The Cross in Our Hearts

On the wall behind the desk in my office, there is a cross. The first time I saw that cross, I was about sixteen years old. I was away at the Conference Youth Camp in Leesburg, Florida, and it was the first day. I had stopped in the camp store and it caught my eye, but the price seemed a bit high, so I resisted.

Each day as the week wore on, I would stop by the little store and check to see if anyone had bought the cross. The more I looked at it, the more I wanted it. Finally, on the last day of camp, I made one last stop at the little store to make it my own.

Since that time, this cross has been with me everywhere I have gone. I took it with me to college. When Carol and I married, I was serving a student appointment, so the cross went up in my office. Every move we have made, I have made it a priority to find an appropriate place for the cross. And it has been that way for fifty years now.

I confess, there have been times when I have been tempted to take it down. I remember once it had become so dinged, broken and unsightly, I wasn’t sure it had any further use. Fortunately, before doing away with it, I told the story to a lady who had stopped by my office. She said, “Let me have it for a couple of weeks and let me see what I can do.” She took it home, made some repairs, put a frame around it, and today it is more a part of my life than ever before. She helped me see that a cross that was so ugly could be transformed into a thing of tremendous beauty.

I believe this is the way it can be, not just with the cross that hangs in my office, but with the cross that can hang in our hearts.

This Sunday, we are celebrating the first Sunday in Lent.

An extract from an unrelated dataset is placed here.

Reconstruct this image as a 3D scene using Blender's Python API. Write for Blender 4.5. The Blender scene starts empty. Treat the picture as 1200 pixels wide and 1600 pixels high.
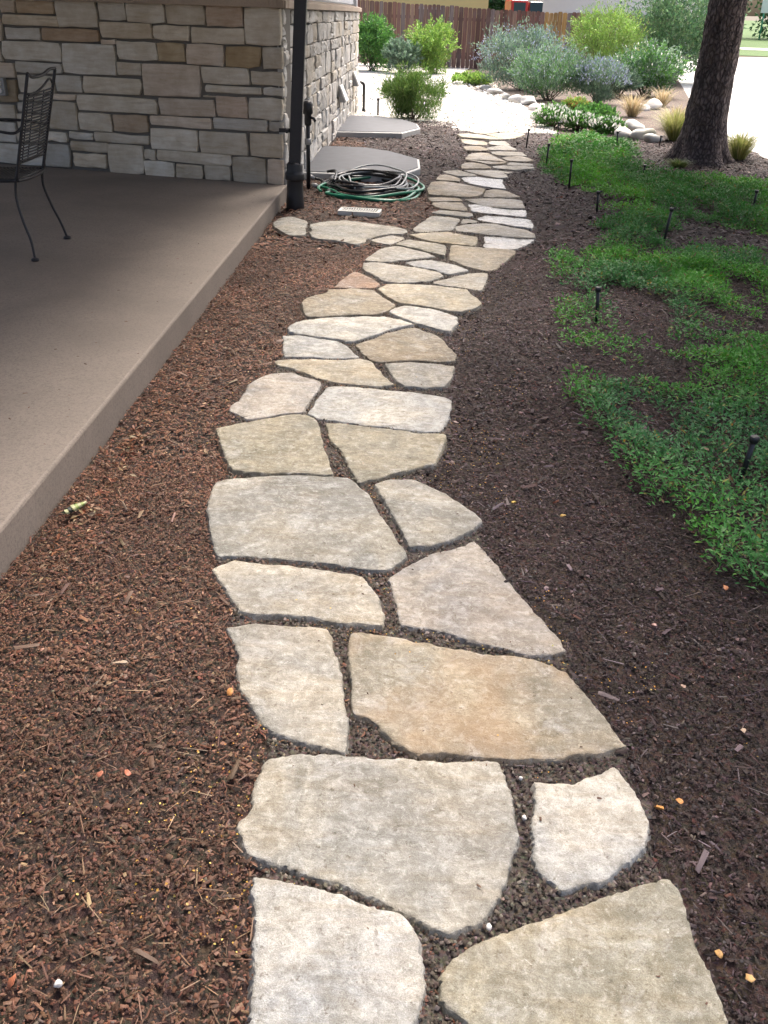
import bpy, bmesh, math, random
import numpy as np
from math import sin, cos, pi, radians
from mathutils import Vector, Matrix
from mathutils.geometry import delaunay_2d_cdt

# ------------------------------------------------------------------ camera, sky, sun, exposure
scene = bpy.context.scene
C = scene.collection
cam_data = bpy.data.cameras.new('camera')
cam = bpy.data.objects.new('camera', cam_data); C.objects.link(cam)
PITCH, ROLL, EYE = radians(28.2), radians(1.8), 1.6
_F = Vector((0, cos(PITCH), -sin(PITCH))); _R0 = Vector((1, 0, 0)); _U0 = _R0.cross(_F)
_R = _R0*cos(ROLL) + _U0*sin(ROLL); _U = -_R0*sin(ROLL) + _U0*cos(ROLL)
cam.matrix_world = Matrix(((_R.x, _U.x, -_F.x, 0), (_R.y, _U.y, -_F.y, 0), (_R.z, _U.z, -_F.z, EYE), (0, 0, 0, 1)))
cam_data.sensor_fit = 'VERTICAL'; cam_data.sensor_height = 36.0; cam_data.lens = 36.0*1452/1600
cam_data.clip_start = 0.05; cam_data.clip_end = 2000
scene.camera = cam

SUN_EL, SUN_AZ = radians(58), radians(25)      # azimuth measured from +Y towards +X
w = bpy.data.worlds.new('World'); scene.world = w; w.use_nodes = True
nt = w.node_tree
for n in list(nt.nodes): nt.nodes.remove(n)
sky = nt.nodes.new('ShaderNodeTexSky'); sky.sky_type = 'NISHITA'; sky.sun_disc = False
sky.sun_elevation = SUN_EL; sky.sun_rotation = SUN_AZ
sky.air_density = 0.7; sky.dust_density = 8.0; sky.ozone_density = 0.3
bg = nt.nodes.new('ShaderNodeBackground'); bg.inputs['Strength'].default_value = 0.15
wo = nt.nodes.new('ShaderNodeOutputWorld')
nt.links.new(sky.outputs[0], bg.inputs[0]); nt.links.new(bg.outputs[0], wo.inputs[0])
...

The season of Lent actually started last Wednesday on what we call Ash Wednesday. It runs for forty days (not including Sundays) and leads up to Easter Sunday. Lent is that season where we join Jesus on his journey to the cross.

Lent invites us to remember the story behind the cross—the story of a God whose love runs so deep and whose grace is so immense that He refuses to give up on any of us. The story of a God who allowed His own Son to suffer and die so that we might have life abundant and life eternal.

Lent is also a reminder to take the cross with us wherever we go—into our homes, out with our friends on a Friday night, into our offices, through the deepest valleys of life and through times of tremendous joy. It is a reminder that there is no place on earth where the cross is out of place.

But most of all, Lent is an invitation to a changed life. It is the chance to say, “Yes” to Christ and walk with him in the way of life. When we do, we find the cross is not just a piece of jewelry we wear around our necks, or something that adorns our homes. We find it hangs in our hearts and has a transforming effect on our lives.